The limitations of time and space are also a problem for real life, but that’s another story. The time constraints (John Stewart, by the way, had a great segment on this on the Daily Show–“CNN leaves it here” or something, but it’s long gone.) In that segment, people would start conversing, then CNN would run out of time, despite having a 24-hour span of time in which to develop arguments. You’d think, but you’d be wrong, that they could develop this stuff in depth.

Anyway, back to Aikin and Talisse. They call this “spitballing” and it works like this:

The derailing strategy we have in mind may be called spitballing. At its core, spitballing works as follows: One makes multiple contributions to a discussion, often as fast as one can think them up (and certainly faster than one can think them through). Some contributions may be insightful, others less so, but all are overtly provocative. What is most important, though, is that each installment express a single, self-contained thought. Accordingly, slogans are the spitballer’s dialectical currency. As the metaphor of the spitball goes, one keeps tossing until something sticks; hence it helps if one’s slogans are tinged with something disagreeable or slightly beyond the pale. As the spitballer’s interlocutors attempt to reply to what he has said, the spitballer resolutely continues spitballing.

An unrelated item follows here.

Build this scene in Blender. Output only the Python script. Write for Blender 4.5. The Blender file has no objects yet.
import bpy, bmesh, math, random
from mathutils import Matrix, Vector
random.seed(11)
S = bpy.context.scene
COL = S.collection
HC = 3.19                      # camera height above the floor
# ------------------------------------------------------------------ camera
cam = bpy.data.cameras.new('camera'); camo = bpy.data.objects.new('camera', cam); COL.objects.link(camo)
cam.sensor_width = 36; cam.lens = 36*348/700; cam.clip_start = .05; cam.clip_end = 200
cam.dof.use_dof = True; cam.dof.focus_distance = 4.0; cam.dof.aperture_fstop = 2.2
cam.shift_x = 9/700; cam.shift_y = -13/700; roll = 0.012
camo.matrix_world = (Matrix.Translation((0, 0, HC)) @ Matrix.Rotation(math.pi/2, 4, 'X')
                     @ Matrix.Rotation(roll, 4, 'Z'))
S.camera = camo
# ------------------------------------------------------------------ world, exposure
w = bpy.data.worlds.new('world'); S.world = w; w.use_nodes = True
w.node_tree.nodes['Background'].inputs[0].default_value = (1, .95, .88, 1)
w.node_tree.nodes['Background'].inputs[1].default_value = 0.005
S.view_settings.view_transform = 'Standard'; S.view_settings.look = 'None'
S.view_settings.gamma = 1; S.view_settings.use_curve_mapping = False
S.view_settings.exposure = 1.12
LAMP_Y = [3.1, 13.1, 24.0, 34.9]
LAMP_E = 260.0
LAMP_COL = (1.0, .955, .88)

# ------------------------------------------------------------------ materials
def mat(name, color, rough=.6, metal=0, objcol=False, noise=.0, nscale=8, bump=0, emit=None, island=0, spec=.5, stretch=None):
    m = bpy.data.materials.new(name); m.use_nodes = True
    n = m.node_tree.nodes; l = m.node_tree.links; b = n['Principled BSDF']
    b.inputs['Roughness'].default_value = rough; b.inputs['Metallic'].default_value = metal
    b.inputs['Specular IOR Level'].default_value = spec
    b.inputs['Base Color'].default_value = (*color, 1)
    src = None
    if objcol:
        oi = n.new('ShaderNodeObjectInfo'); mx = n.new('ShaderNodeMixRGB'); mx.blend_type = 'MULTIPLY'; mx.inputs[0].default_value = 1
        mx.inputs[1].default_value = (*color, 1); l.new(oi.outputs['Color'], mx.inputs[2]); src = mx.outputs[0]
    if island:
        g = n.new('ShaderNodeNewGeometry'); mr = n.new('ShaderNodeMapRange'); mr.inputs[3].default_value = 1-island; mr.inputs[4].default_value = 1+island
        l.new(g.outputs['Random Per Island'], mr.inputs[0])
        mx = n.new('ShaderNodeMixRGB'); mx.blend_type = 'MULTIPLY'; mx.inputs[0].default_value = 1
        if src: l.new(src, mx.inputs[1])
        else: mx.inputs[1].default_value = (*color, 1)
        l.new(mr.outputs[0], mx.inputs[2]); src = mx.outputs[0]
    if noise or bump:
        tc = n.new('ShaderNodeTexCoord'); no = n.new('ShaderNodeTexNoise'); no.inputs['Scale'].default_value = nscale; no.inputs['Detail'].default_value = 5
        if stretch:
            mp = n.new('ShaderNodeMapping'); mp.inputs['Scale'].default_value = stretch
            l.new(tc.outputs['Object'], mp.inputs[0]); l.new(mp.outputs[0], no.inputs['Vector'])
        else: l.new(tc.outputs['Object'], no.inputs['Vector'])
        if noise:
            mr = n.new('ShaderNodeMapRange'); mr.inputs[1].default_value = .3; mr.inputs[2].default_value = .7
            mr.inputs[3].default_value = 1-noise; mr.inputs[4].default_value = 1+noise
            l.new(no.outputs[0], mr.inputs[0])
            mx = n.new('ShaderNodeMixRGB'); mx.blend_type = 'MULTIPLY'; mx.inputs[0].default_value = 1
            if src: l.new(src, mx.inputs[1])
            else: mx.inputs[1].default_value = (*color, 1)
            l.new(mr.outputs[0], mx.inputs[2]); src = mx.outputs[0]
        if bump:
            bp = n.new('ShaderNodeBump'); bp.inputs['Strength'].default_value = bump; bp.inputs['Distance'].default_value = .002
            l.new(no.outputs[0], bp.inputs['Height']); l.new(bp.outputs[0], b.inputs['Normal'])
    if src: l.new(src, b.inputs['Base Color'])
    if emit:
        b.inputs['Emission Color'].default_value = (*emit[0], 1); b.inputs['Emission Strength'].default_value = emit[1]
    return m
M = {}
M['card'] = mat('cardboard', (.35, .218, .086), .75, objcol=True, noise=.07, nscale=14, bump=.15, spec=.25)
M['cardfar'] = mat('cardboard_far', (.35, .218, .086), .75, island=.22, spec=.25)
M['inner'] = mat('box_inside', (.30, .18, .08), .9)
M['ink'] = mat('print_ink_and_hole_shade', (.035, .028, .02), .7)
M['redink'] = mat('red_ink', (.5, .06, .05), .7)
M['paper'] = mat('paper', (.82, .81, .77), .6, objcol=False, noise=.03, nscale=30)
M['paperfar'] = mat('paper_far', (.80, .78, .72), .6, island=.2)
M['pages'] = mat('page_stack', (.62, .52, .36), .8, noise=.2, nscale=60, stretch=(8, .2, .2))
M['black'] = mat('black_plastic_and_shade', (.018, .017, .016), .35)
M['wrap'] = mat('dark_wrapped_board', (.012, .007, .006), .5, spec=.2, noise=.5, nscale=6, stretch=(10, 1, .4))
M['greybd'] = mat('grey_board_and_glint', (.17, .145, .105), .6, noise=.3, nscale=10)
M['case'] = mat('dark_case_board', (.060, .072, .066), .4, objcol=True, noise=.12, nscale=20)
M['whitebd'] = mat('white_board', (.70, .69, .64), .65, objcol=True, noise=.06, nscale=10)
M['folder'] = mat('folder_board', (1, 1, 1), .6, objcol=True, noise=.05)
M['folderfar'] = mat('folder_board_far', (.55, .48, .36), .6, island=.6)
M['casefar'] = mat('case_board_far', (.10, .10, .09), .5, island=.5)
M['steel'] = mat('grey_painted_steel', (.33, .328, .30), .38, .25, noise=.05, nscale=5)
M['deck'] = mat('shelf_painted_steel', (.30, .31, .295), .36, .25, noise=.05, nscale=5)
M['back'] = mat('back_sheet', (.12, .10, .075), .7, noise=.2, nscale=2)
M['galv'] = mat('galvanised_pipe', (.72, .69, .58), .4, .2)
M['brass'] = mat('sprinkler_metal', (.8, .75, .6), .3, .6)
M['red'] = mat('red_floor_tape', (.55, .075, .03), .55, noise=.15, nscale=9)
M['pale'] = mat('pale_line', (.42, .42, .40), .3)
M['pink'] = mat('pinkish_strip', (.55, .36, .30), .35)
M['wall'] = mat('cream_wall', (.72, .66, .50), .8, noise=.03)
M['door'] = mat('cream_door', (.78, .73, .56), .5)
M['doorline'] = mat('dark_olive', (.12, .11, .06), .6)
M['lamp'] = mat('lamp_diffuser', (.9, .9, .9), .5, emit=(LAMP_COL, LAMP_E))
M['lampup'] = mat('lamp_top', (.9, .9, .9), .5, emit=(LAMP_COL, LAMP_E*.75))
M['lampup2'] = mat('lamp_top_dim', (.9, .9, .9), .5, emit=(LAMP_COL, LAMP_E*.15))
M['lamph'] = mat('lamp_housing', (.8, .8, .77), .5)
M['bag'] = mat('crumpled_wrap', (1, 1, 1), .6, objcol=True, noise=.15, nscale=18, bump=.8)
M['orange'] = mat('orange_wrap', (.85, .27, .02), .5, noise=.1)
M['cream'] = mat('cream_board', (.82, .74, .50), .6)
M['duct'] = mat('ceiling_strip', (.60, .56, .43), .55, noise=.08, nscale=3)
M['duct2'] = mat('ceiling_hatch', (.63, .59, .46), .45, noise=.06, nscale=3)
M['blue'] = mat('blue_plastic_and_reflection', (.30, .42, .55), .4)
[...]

Here is how this plays out over time:

Consequently, the spitballer controls the discussion by derailing any attempt to scrutinize what he has said; thus, in a very real sense, he always speaks unopposed. Meanwhile, public conversation is dominated by counterfeit ideas; popular political discourse is crowded out by a mode of exchange that merely mimics dialogue; and the pressing political issues that face the nation remain undiscussed.

The spitballer trolls in real life. You can’t evaluate what the spitballer says because there is no way to fix on it. Here is another thing. The spitballer relies on the requirement of charity for us to pick out the best of the many views. But even then, he can always claim we’ve straw manned him. And he can always call upon his minions to iron man what he’s spitballed.